In 1976, Richter first gave the title Abstract Painting to one of his works. By presenting a painting without even a few words to name and explain it, he felt he was "letting a thing come, rather than creating it." In his abstract pictures, Richter builds up cumulative layers of non-representational painting, beginning with brushing big swaths of primary color onto canvas.[42] The paintings evolve in stages, based on his responses to the picture's progress: the incidental details and patterns that emerge. Throughout his process, Richter uses the same techniques he uses in his representational paintings, blurring and scraping to veil and expose prior layers.[43]

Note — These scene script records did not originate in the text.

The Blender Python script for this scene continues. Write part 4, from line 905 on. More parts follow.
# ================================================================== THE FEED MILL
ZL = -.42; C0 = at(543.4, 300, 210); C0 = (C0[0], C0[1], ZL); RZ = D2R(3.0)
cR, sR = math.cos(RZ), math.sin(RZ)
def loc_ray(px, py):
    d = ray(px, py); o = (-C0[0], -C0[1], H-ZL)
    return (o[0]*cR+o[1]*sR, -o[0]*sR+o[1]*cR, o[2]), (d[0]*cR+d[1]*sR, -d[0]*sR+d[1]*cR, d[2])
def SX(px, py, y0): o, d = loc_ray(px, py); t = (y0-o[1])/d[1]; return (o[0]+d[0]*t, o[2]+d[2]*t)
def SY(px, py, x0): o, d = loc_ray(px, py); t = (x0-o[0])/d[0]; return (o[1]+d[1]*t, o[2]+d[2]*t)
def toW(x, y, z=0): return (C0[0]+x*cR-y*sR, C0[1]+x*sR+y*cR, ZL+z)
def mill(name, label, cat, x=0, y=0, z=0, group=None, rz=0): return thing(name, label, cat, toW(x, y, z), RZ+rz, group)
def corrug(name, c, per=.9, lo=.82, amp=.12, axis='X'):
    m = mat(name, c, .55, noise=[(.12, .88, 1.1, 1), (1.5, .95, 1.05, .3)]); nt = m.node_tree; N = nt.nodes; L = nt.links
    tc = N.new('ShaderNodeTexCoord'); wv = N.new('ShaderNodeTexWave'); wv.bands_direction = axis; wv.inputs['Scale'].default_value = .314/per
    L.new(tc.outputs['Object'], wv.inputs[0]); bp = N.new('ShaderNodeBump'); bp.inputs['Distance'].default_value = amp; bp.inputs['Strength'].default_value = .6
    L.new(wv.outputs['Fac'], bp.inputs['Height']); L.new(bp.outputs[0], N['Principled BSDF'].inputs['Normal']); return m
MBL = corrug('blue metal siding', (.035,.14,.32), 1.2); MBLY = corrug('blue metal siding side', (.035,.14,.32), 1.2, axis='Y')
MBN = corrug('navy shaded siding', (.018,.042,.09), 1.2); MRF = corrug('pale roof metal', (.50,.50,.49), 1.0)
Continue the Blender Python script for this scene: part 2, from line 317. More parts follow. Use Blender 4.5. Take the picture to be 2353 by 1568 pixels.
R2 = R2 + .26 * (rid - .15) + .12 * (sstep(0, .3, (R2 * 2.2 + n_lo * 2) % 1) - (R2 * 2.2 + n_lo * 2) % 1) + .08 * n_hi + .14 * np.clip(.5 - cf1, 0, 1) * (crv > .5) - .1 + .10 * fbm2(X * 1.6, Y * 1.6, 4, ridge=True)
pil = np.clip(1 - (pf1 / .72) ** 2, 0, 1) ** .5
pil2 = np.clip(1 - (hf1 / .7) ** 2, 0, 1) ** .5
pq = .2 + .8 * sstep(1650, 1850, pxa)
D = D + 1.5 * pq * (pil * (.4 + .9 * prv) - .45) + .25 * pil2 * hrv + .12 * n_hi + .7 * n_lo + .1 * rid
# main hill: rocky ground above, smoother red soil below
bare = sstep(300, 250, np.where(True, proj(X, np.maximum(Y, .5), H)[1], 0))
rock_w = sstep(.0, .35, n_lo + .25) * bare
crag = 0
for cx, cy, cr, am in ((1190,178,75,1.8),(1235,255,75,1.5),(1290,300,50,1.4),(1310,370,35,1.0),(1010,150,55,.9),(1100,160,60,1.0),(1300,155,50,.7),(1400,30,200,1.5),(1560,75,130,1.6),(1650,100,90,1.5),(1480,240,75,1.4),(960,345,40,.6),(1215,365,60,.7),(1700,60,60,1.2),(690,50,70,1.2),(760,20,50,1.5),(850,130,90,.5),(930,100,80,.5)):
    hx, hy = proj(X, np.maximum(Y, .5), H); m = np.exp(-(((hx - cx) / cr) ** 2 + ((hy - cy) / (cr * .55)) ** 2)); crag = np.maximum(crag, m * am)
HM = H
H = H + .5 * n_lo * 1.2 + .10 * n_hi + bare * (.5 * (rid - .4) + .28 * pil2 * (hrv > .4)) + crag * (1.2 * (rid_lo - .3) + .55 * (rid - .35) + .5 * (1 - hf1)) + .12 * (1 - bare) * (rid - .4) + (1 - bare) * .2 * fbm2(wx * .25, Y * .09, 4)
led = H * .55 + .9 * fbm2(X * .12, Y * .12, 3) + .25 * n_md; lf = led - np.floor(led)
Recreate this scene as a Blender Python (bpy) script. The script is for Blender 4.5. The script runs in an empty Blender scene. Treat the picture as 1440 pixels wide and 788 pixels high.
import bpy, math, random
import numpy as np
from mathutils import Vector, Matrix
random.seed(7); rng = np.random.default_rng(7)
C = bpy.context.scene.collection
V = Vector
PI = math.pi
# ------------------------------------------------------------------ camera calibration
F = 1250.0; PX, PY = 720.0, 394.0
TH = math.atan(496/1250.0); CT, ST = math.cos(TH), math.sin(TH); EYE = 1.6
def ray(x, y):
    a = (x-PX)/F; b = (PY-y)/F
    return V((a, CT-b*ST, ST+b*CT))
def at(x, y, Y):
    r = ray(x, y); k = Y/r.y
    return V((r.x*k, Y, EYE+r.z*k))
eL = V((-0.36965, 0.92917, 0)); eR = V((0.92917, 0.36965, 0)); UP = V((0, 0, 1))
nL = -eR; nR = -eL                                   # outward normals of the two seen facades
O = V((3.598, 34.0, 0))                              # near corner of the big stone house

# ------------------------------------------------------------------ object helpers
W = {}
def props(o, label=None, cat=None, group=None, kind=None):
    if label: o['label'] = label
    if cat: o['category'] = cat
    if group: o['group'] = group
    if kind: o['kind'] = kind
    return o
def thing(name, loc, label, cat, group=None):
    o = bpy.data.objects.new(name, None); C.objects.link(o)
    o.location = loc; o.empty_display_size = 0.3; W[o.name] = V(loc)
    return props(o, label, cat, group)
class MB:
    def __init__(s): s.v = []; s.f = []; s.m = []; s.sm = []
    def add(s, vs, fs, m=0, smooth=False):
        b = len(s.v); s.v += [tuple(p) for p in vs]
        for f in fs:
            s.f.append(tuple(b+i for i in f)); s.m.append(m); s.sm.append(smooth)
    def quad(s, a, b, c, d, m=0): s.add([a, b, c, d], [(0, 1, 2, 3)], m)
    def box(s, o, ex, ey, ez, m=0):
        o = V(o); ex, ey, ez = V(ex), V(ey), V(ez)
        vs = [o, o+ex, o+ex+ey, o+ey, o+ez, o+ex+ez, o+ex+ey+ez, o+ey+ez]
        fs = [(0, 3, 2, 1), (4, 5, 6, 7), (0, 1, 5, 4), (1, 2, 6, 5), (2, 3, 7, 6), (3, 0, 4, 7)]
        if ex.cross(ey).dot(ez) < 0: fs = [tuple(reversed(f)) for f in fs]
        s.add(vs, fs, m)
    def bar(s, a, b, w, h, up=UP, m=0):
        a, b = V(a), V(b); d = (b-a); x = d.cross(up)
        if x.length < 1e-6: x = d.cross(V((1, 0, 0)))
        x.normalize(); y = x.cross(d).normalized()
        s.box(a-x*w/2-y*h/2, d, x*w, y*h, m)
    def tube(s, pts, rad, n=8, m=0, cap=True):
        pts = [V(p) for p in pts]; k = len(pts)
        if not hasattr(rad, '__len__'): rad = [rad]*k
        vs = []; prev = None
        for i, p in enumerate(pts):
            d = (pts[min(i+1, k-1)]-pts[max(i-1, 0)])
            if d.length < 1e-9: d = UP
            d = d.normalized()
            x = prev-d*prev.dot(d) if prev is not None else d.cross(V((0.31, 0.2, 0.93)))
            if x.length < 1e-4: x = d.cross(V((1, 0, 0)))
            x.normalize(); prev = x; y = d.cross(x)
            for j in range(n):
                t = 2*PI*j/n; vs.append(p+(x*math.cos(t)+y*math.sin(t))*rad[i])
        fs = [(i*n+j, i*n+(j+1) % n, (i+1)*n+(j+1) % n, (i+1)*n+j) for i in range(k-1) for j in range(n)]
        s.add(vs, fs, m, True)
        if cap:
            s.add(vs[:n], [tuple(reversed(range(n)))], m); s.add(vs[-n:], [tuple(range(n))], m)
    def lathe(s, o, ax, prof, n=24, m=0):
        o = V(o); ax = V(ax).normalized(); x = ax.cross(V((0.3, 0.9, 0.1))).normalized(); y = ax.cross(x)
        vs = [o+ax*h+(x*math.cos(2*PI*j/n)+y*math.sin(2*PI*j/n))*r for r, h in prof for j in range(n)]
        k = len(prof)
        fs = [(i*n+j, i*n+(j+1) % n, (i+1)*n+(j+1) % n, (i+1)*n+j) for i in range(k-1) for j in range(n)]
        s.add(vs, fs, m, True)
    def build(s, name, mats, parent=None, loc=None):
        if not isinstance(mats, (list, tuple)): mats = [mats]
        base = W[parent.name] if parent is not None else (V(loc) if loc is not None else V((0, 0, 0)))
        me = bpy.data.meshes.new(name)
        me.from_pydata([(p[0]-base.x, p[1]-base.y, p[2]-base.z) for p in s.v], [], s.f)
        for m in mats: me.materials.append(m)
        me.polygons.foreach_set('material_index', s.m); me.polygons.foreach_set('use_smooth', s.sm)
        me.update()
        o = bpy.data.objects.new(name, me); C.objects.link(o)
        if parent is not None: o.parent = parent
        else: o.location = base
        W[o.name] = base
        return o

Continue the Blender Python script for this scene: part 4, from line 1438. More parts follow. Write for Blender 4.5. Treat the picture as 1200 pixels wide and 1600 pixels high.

From the mid-1980s, Richter began to use a homemade squeegee to rub and scrape the paint that he had applied in large bands across his canvases.[43] In an interview with Benjamin H.D. Buchloch in 1986, Richter was asked about his "Monochrome Grey Pictures and Abstract Pictures" and their connection with the artists Yves Klein and Ellsworth Kelly. The following are Richter's answers:
The Grey Pictures were done at a time when there were monochrome paintings everywhere. I painted them nonetheless. ... Not Kelly, but Bob Ryman, Brice Marden, Alan Charlton, Yves Klein and many others.
In the 1990s the artist began to run his squeegee up and down the canvas in an ordered fashion to produce vertical columns that take on the look of a wall of planks.
Richter's abstract work and its illusion of space developed out of his incidental process: an accumulation of spontaneous, reactive gestures of adding, moving, and subtracting paint. Despite unnatural palettes, spaceless sheets of color, and obvious trails of the artist's tools, the abstract pictures often act like windows through which we see the landscape outside. As in his representational paintings, there is an equalization of illusion and paint. In those paintings, he reduces worldly images to mere incidents of Art. Similarly, in his abstract pictures, Richter exalts spontaneous, intuitive mark-making to a level of spatial logic and believability.[citation needed]
Firenze continues a cycle of 99 works conceived in the autumn of 1999 and executed in the same year and thereafter. The series of overpainted photographs, or übermalte Photographien, consists of small paintings bearing images of the city of Florence, created by the artist as a tribute to the music of Steve Reich and the work of Contempoartensemble, a Florence-based group of musicians.
After 2000, Richter made a number of works that dealt with scientific phenomena, in particular, with aspects of reality that cannot be seen by the naked eye.[46] In 2006, Richter conceived six paintings as a coherent group under the title Cage, named after the American avant-garde composer John Cage.[47] In May 2002, Richter photographed 216 details of his abstract painting no. 648-2, from 1987. Working on a long table over a period of several weeks, Richter combined these 10 x 15 cm details with 165 texts on the Iraq war, published in the German Frankfurter Allgemeine Zeitung newspaper on 20 and 21 March. This work was published in 2004 as a book entitled War Cut.
In November 2008, Richter began a series in which he applied ink droplets to wet paper, using alcohol and lacquer to extend and retard the ink's natural tendency to bloom and creep. The resulting November sheets are regarded as a significant departure from his previous watercolours in that the pervasive soaking of ink into wet paper produced double-sided works. Sometimes the uppermost sheets bled into others, generating a sequentially developing series of images. In a few cases Richter applied lacquer to one side of the sheet, or drew pencil lines across the patches of colour.